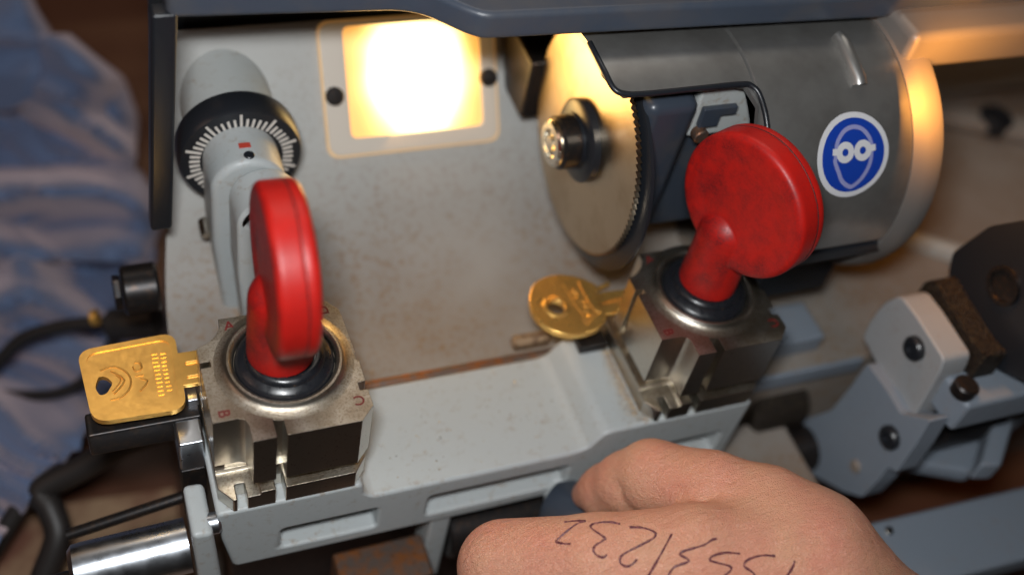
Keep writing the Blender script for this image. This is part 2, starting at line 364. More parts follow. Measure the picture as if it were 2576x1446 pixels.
# ================================================================== MACHINE HOUSING
ca, sa = math.cos(math.radians(56)), math.sin(math.radians(56))
def W(x, s, h=0.0): return (x, 62+s*ca-h*sa, -10+s*sa+h*ca)       # on the sloping back wall: along x, up the slope s, out of it h
mh = thing('machine_housing', 'pale grey dusty cast housing with sloping back wall behind both clamps', 'machine housing', (90, 80, -130))
prof = rpoly([(-9.5, -16), (58, -16), (107.3, 57.2), (112, 57.2), (112, -130), (-9.5, -130)], [1.5, 26, 1.0, 0, 0, 0], 8)
g = G()
nP = len(prof)
def xl(y, z): return -24.5+(max(0, z+16))*0.21
v = [(xl(y, z), y, z) for y, z in prof]+[(165.0, y, z) for y, z in prof]
g.add(v, [tuple(range(nP)), tuple(range(nP, 2*nP))[::-1]]+[(i, (i+1) % nP, nP+(i+1) % nP, nP+i) for i in range(nP)])
prof2 = rpoly([(-9.5, -16.6), (150, -16.6), (150, -130), (-9.5, -130)], [1.5, 0, 0, 0], 4)
# cut the front-left part of the tray away where the carriage swings
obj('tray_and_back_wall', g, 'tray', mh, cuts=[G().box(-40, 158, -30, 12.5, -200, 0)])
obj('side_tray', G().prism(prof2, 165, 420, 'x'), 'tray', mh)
obj('side_wall', G().prism([(165, 66), (200, 80), (330, 118), (420, 120), (420, 160), (165, 160)], -16, 30), 'grey_body', mh, bevel=4, seg=3)
obj('side_rib', G().prism([(242, 50), (250, 50), (330, -4), (322, -8)], -17, -9), 'grey_body', mh, bevel=2, seg=3)
obj('rubber_foot', G().cyl((350, 96, -16), (350, 96, -8), 8, 32, 1), 'black', mh)
obj('foot_pad', G().prism([(318, 104), (330, 108), (392, 84), (388, 70)], -16, -10), 'tray', mh, bevel=1.5)
obj('tray_lip', G().box(166, 212, -11.6, -9.7, -22, -15), 'grey_blue', mh, bevel=0.6)
obj('upright_block', G().box(176, 197, -3, 14, -17, -8), 'grey_blue', mh, bevel=1.2)
# thing lamp
lamp = thing('lamp_unit', 'glowing lamp behind a rounded cover set in the back wall', 'lamp', W(67.5, 64))
def wgrid(poly, h0, h1):
    g = G(); n = len(poly); g.add([W(p[0], p[1], h0) for p in poly]+[W(p[0], p[1], h1) for p in poly],
        [tuple(range(n))[::-1], tuple(range(n, 2*n))]+[(i, (i+1) % n, n+(i+1) % n, n+i) for i in range(n)]); return g
outer = rpoly([(35.5, 39.6), (95.4, 39.6), (95.4, 83), (35.5, 83)], 4.5, 6)
inner = rpoly([(43.2, 45.0), (90.0, 45.0), (90.0, 81.5), (43.2, 81.5)], 2.5, 6)
def ringgeo(po, pi, h0, h1):
    g = G(); n = len(po)
    v = [W(*p, h1) for p in po]+[W(*p, h1) for p in pi]+[W(*p, h0) for p in po]+[W(*p, h0) for p in pi]
    f = []
    for i in range(n):
        j = (i+1) % n
        f += [(i, j, n+j, n+i), (i, 2*n+i, 2*n+j, j), (n+i, n+j, 3*n+j, 3*n+i), (2*n+i, 3*n+i, 3*n+j, 2*n+j)]
    return g.add(v, f)
obj('cover_plate', ringgeo(outer, inner, 0.1, 2.0), 'lampplate', lamp, bevel=0.5)
def scaled(poly, d):
    cxm = sum(p[0] for p in poly)/len(poly); cym = sum(p[1] for p in poly)/len(poly)
    return [(p[0]+(d if p[0] > cxm else -d), p[1]+(d if p[1] > cym else -d)) for p in poly]
obj('cover_rim', ringgeo(scaled(outer, 0.7), outer, 0.1, 1.6), 'lamprim', lamp)
obj('lit_lens', wgrid(inner, 0.15, 1.2), 'lens', lamp)
for sx in (38.6, 92.6):
    s_ = obj('screw', G().lathe([(3.1, 2.0), (3.1, 3.1), (2.6, 3.6), (0.01, 3.7)], W(sx, 59.6 if sx < 50 else 61.2, 0), (0, -sa, ca), 24), 'blacksteel', lamp)
# spindle bracket behind the cutter
sb = thing('spindle_bracket', 'dark steel spindle block between the lamp and the cutting wheel', 'bracket', (112, 100, 40))
obj('block', G().box(99.5, 128, 78, 112, 36, 60), 'blacksteel', sb, bevel=1.5)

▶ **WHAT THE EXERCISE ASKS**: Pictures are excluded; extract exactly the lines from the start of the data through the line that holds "12.5, -200, 0)])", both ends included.

▶ **SOLUTION TO THE PROBLEM**:
Keep writing the Blender script for this image. This is part 2, starting at line 364. More parts follow. Measure the picture as if it were 2576x1446 pixels.
# ================================================================== MACHINE HOUSING
ca, sa = math.cos(math.radians(56)), math.sin(math.radians(56))
def W(x, s, h=0.0): return (x, 62+s*ca-h*sa, -10+s*sa+h*ca)       # on the sloping back wall: along x, up the slope s, out of it h
mh = thing('machine_housing', 'pale grey dusty cast housing with sloping back wall behind both clamps', 'machine housing', (90, 80, -130))
prof = rpoly([(-9.5, -16), (58, -16), (107.3, 57.2), (112, 57.2), (112, -130), (-9.5, -130)], [1.5, 26, 1.0, 0, 0, 0], 8)
g = G()
nP = len(prof)
def xl(y, z): return -24.5+(max(0, z+16))*0.21
v = [(xl(y, z), y, z) for y, z in prof]+[(165.0, y, z) for y, z in prof]
g.add(v, [tuple(range(nP)), tuple(range(nP, 2*nP))[::-1]]+[(i, (i+1) % nP, nP+(i+1) % nP, nP+i) for i in range(nP)])
prof2 = rpoly([(-9.5, -16.6), (150, -16.6), (150, -130), (-9.5, -130)], [1.5, 0, 0, 0], 4)
# cut the front-left part of the tray away where the carriage swings
obj('tray_and_back_wall', g, 'tray', mh, cuts=[G().box(-40, 158, -30, 12.5, -200, 0)])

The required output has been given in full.